P.S.  Not to change the subject but...what happened to my personal avatar?
paoli2   |     |   Comment #4
I especially like the one about "Self-Education".  Why waste time in college learning old stuff from books when one can be learning about the real world in real time.   Anything I have ever wanted to know I was able to find out from others who have already "been there, done that"  and could teach me about their experiences, good and bad.  You don't get that from books in a college no matter what your major is.  To me, education comes from researching a variety of opinions and then making up one's mine what you really want to believe.   My mom could neither read nor write but she was one of the smartest women I ever knew.  I was the only one of her 8 kids that went to school or graduated.  However, my real education came from her and not from books in school.
Gaelicwench   |     |   Comment #5
paoli2, I definitely concur with you about self-education, which is how I learned all of which I know. However, it wasn't from listening to others based on their opinions, since opinions are just that. There's nothing scientific to back it up as fact.

The way I've chosen to self-educate is to read science magazines, articles, papers, ebooks all written by degreed authors. From those resources I gleen information they wrote after doing experiments and were able to do so based on fact, not opinion. It can be on any subject. Statistics, research; my favorite is the science experiments done in the Large Hadron Collider to try and create anti-matter as a means of fueling future rocket ships in order to travel the speed of light, or nearly so. I understand Einstein's theory of relativity, even without ever having attended a college science class.

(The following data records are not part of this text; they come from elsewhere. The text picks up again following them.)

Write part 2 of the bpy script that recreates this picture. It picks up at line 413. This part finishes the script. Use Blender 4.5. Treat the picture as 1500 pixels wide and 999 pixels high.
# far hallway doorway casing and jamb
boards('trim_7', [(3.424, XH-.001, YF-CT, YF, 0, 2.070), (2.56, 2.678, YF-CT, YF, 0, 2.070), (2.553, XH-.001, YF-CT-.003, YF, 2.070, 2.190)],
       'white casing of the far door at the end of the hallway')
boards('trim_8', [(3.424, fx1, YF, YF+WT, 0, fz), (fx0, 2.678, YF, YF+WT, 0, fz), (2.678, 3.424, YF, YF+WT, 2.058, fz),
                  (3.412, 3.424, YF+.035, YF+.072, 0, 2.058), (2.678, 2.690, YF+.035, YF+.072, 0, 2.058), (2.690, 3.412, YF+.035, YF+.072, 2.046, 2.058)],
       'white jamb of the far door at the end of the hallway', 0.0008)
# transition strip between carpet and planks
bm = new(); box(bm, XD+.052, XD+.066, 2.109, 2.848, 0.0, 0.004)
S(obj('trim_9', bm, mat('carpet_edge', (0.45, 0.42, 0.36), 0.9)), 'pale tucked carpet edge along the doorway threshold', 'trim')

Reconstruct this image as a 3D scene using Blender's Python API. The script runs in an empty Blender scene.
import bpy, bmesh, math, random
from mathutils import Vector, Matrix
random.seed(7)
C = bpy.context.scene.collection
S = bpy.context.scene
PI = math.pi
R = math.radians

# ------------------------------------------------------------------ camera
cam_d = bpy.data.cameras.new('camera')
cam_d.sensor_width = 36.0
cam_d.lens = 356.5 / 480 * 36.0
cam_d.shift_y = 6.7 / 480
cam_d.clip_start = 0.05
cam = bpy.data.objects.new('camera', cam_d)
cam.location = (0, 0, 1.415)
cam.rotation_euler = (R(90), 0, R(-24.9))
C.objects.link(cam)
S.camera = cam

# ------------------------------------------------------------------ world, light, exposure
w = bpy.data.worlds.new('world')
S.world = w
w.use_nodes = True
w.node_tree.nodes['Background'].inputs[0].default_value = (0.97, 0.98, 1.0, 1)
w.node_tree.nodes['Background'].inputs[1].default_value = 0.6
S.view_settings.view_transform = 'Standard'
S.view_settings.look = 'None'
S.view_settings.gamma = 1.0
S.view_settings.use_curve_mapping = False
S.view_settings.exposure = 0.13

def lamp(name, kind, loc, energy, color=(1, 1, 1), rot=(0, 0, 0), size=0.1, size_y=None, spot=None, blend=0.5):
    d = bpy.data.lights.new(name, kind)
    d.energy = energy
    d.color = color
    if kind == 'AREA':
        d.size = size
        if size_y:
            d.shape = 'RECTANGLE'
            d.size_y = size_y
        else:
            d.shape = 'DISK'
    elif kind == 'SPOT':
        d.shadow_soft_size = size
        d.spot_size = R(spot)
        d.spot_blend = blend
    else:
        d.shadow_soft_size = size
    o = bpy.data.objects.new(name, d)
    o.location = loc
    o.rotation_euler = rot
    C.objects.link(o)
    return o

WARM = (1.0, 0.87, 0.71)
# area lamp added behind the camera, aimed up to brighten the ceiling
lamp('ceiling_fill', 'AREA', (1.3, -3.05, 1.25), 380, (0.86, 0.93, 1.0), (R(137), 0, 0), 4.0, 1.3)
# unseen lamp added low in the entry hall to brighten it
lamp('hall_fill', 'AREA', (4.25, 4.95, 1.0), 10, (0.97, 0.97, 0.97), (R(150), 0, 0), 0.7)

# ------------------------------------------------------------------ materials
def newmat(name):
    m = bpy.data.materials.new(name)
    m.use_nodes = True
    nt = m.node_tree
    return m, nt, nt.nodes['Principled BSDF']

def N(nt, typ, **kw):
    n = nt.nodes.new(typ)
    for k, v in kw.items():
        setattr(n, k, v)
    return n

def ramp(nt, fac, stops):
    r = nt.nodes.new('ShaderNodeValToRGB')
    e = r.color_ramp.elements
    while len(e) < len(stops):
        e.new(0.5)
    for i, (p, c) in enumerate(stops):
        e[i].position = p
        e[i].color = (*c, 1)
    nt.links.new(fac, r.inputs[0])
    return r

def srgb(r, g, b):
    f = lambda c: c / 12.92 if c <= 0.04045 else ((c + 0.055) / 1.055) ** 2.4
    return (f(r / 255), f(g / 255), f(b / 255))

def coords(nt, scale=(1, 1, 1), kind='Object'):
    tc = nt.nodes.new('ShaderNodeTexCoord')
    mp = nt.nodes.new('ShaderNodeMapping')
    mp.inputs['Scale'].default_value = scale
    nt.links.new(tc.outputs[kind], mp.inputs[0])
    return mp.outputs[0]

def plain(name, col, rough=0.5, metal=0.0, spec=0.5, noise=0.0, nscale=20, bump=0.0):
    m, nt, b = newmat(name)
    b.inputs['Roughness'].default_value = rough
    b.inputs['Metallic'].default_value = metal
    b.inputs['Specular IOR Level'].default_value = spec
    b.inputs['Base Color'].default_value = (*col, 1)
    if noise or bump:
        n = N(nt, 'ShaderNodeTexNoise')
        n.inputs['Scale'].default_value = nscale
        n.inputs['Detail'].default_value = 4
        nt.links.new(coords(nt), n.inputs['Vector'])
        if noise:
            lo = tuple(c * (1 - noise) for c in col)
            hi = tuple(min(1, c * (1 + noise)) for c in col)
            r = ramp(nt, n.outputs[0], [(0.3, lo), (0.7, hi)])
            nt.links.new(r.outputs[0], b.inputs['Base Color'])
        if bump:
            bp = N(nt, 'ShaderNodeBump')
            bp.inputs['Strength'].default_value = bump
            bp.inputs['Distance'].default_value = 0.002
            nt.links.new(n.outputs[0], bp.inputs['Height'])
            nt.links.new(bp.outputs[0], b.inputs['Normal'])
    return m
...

My highest regard to your mother, who may not have known how to read or write, but she got her smarts from what is known as wisdom. Too few have this wonderful gift, unfortunately. Cheers!
paoli2   |     |   Comment #6
Gaelic:  I may not have made myself clear.  It's true I like to learn from experiences people have had in life but that doesn't mean I don't research and read tons of books and go to seminars etc.  I love to soak up information on any subject and like you posted it should be by those who are experts in their fields.  My mom once told me that people who read too much wear out their brains and go crazy.  :)  I developed my love of reading as a child and it's a habit I have taken into adulthood.  They say "knowledge is power" and that is true but we have to make sure we are getting that knowledge from the right people.  So glad to hear you are on the right track when it comes to securing your knowledge.
Gaelicwench   |     |   Comment #7
paoli2, my apologies to you. Yes, we can indeed learn from others' experiences, and we are. I've learned a lot from this website regarding finances. Ken's inputs has helped me tremendously; he's able to put things down in laymen's terms, that of which won't cause my eyes to glaze over. LOL

In my mid-50s now, I still love to learn new things. My biggest weakness is to ask lots of questions. For me, it doesn't end with a question, I give the answer and that's it. I have to ask why, how, where, when or who....beyond the basic answer.

Thank goodness for technology, and goodonya for self-educating yourself as well.